In 1946 I changed my name. In the unit that I served in there were many, very many Jews. Almost all the higher officers - lieutenant colonels, colonels, changed their names. For example, Litkovsky had originally been Lichtenstein. At that time in Russia they had passed a law that enabled you to change your surname, your patronymic [father's name] and given name [in the former Soviet Union people were given three names, name, surname and patronymic: the interviewee was named Nikolai Mesko and his father's name had been Salamon. His entire name was therefore: Nikolai Mesko Salamonovic - Editor's note]. You only had to submit one request to the Bezpeke [submit a request to the security institution that belonged under the KGB - Editor's note]. Not even a month went by.
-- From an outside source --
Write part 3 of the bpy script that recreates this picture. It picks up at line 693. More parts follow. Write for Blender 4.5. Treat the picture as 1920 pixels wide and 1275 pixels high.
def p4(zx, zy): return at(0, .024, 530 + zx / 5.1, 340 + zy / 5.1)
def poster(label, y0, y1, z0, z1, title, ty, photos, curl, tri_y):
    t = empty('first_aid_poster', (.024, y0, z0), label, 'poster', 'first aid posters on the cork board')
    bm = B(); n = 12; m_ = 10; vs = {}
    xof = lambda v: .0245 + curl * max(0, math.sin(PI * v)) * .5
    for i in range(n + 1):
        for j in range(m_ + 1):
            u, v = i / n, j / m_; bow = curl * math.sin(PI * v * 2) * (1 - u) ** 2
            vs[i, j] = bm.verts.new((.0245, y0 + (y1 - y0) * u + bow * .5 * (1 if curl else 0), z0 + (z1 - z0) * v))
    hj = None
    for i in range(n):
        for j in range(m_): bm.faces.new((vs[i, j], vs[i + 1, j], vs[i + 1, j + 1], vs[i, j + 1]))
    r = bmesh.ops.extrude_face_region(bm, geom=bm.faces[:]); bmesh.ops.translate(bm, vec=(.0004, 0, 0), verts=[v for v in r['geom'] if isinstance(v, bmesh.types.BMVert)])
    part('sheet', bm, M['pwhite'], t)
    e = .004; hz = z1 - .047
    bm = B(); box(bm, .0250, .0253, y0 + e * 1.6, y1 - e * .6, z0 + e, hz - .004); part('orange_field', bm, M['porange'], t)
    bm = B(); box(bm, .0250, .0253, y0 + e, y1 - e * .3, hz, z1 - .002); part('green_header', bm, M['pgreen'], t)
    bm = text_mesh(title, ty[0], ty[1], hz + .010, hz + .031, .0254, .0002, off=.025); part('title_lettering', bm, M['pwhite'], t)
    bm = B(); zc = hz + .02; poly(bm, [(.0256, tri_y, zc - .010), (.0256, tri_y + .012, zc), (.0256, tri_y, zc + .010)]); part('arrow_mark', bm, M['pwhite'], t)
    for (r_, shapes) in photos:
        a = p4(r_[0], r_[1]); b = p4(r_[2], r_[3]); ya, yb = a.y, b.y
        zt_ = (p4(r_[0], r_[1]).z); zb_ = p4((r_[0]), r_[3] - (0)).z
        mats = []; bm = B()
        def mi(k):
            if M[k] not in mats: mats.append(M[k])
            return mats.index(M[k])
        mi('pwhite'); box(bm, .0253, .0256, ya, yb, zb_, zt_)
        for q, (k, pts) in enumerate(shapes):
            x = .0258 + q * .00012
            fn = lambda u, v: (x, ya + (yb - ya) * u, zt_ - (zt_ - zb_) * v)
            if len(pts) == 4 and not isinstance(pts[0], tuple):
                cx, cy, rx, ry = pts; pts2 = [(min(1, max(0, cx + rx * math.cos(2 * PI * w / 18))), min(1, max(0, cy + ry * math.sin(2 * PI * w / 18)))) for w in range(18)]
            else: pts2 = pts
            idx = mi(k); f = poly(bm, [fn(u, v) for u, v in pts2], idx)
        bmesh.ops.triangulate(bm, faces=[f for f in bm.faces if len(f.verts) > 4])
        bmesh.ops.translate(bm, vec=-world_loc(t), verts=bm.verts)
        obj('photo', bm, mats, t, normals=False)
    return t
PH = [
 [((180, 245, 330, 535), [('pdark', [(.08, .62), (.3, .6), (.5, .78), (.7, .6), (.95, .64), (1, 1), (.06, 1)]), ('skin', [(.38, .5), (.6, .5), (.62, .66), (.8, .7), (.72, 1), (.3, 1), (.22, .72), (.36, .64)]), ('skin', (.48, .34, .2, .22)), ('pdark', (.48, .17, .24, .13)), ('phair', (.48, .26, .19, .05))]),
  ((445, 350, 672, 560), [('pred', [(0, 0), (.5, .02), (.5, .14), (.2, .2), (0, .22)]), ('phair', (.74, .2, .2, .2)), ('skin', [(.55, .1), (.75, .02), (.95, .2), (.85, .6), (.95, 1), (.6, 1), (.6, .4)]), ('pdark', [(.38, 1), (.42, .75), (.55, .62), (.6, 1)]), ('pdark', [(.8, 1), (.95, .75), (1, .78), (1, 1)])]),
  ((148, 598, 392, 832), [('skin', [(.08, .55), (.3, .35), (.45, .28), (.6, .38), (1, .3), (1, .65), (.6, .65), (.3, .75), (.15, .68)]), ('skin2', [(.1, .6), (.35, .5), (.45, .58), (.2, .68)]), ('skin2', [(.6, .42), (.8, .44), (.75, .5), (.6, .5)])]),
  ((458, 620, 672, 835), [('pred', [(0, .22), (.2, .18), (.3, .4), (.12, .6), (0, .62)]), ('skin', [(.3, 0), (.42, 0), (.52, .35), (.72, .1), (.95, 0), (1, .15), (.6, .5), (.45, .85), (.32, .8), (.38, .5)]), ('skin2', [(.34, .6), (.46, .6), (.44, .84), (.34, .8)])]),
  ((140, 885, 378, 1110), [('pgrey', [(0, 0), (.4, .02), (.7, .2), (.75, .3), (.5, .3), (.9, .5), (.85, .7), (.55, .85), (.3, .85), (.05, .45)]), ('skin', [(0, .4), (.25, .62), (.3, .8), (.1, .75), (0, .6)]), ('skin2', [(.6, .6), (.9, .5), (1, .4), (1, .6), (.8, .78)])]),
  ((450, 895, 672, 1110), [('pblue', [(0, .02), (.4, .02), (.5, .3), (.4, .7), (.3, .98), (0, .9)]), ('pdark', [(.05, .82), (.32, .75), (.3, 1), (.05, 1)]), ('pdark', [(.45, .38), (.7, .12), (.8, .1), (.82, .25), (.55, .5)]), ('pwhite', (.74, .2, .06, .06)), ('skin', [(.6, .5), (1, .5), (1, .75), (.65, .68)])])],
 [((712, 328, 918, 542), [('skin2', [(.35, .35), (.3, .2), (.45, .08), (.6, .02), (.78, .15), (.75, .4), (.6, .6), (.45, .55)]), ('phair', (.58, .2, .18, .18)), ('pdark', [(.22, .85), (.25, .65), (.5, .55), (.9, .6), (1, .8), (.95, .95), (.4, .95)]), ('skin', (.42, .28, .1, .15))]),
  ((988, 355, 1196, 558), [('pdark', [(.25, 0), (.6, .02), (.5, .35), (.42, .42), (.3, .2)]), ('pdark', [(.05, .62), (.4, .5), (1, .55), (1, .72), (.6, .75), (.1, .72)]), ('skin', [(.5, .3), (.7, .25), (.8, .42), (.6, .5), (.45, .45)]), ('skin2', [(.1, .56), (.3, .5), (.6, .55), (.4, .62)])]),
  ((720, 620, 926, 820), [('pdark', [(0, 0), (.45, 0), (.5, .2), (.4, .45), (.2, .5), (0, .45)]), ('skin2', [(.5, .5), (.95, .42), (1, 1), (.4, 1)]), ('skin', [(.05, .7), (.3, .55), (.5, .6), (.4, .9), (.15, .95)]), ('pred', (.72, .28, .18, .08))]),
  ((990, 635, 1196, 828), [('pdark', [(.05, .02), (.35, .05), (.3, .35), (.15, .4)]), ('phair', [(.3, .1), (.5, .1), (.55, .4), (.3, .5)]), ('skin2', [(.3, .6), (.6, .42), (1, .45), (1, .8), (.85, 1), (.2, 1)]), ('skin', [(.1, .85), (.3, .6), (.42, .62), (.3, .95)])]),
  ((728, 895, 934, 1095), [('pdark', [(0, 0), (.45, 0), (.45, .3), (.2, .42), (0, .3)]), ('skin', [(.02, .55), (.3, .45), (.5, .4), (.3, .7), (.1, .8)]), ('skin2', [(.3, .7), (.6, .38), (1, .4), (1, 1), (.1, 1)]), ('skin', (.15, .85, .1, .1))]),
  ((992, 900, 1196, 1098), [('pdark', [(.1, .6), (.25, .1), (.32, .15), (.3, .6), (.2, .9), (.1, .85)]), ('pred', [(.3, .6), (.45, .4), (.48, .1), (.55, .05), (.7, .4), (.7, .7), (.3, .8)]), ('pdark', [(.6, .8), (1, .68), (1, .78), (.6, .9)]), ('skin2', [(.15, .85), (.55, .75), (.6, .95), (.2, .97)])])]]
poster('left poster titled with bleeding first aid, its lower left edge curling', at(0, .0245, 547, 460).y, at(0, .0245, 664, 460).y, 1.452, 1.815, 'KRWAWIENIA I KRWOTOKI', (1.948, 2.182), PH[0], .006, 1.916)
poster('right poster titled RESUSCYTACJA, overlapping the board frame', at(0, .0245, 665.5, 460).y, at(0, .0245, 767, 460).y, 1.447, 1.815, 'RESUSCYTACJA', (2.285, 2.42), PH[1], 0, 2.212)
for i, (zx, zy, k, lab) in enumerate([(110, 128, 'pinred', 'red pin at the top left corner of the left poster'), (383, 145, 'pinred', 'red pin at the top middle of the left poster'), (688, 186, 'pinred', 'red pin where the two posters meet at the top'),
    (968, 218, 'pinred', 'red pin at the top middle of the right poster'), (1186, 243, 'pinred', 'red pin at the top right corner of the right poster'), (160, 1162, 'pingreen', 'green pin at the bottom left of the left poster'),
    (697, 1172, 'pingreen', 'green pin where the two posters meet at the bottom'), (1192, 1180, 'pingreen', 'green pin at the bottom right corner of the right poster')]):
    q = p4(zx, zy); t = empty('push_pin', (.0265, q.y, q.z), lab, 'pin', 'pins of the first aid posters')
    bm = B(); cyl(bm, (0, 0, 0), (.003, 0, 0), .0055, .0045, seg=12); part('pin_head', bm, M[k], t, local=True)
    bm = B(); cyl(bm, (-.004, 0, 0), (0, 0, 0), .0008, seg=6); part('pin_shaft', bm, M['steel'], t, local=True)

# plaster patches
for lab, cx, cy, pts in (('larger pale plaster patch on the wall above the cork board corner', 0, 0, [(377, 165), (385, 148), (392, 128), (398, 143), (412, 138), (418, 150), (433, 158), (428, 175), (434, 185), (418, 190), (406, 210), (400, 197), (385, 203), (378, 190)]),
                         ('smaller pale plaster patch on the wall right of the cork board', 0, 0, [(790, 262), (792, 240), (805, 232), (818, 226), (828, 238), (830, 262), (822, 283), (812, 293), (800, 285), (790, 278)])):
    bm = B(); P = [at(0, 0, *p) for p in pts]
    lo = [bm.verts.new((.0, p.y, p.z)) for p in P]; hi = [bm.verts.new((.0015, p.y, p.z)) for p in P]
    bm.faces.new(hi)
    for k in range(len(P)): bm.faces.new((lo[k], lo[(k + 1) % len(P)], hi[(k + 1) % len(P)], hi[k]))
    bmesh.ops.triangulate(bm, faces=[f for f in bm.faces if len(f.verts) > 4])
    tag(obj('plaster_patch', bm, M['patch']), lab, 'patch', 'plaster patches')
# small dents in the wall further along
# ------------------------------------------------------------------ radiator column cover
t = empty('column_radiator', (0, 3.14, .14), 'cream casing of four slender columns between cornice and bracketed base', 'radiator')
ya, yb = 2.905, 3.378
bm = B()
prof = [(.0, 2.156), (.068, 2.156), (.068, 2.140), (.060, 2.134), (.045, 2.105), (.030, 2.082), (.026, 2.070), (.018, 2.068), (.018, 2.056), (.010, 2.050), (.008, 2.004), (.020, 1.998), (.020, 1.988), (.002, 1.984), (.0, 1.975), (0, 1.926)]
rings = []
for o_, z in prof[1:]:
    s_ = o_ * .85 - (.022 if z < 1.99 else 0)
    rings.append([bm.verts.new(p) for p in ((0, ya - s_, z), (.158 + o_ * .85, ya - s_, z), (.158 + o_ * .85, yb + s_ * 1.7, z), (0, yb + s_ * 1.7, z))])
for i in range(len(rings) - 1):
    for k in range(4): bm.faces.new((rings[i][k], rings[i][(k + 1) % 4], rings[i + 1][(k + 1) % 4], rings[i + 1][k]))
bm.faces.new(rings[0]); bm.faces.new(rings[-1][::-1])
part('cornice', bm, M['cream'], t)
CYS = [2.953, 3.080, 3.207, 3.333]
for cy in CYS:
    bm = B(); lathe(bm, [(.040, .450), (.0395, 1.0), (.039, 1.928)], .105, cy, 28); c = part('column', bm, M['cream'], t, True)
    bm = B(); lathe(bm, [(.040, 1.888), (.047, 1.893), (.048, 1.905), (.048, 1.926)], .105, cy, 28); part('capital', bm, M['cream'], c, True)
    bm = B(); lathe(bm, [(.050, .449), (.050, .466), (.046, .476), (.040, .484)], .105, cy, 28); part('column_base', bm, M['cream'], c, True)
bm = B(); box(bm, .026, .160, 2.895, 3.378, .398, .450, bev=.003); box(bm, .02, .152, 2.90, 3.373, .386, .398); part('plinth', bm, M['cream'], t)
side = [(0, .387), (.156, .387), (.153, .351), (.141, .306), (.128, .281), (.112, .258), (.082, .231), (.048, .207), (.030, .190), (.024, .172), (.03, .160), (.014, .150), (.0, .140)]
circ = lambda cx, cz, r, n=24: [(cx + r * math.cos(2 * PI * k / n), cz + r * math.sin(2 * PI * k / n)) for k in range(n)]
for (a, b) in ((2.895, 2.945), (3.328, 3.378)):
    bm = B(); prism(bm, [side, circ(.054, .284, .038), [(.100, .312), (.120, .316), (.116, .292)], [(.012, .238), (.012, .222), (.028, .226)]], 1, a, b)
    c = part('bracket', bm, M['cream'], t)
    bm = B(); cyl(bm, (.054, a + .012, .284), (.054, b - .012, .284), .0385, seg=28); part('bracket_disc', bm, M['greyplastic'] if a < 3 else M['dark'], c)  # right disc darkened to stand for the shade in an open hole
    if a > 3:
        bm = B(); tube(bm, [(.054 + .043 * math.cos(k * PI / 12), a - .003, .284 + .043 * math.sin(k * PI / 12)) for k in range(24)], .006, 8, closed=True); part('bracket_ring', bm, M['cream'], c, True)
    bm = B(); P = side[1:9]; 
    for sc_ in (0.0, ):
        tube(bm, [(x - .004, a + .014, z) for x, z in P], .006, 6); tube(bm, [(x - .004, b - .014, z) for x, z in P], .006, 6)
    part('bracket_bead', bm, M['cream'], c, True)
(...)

I had been born in Ruthenia, as my grandfather had been. They researched not only my grandfather, but also his father as well. Of course I got permission to change my name. They checked what my original name was, because many people were concealing their names - for example those that had committed some crimes. I got a new surname, they wrote up that it was according to what law, who passed the law, and so on. The law had been passed by Stalin. The others said to me: 'Miklos, you don't look like a Jew. See, we've done it too. You're a proper young man, pick out a name that you want.' So from Mermelstein I became Mesko, and from Nusn, Nikolai. I didn't want to change my patronymic, though. They asked me:
'Why Salamon, when it's a Jewish name?'
'Let it remain as a mememto. I'm not changing my father's name!'
'In that case it's not worth doing.'
'But I'm not concealing that I'm a Jew.' And so I kept his name. So that why, in 1946, I became Nikolai Mesko Salamonovic. In Hungarian Mesko Miklos, because there they don't have a patronymic. To this day I still use the Jewish name of Nusn, because when they call me to the Torah, they call me Nusn ben Shloime. Because my father's Jewish name was Shloime.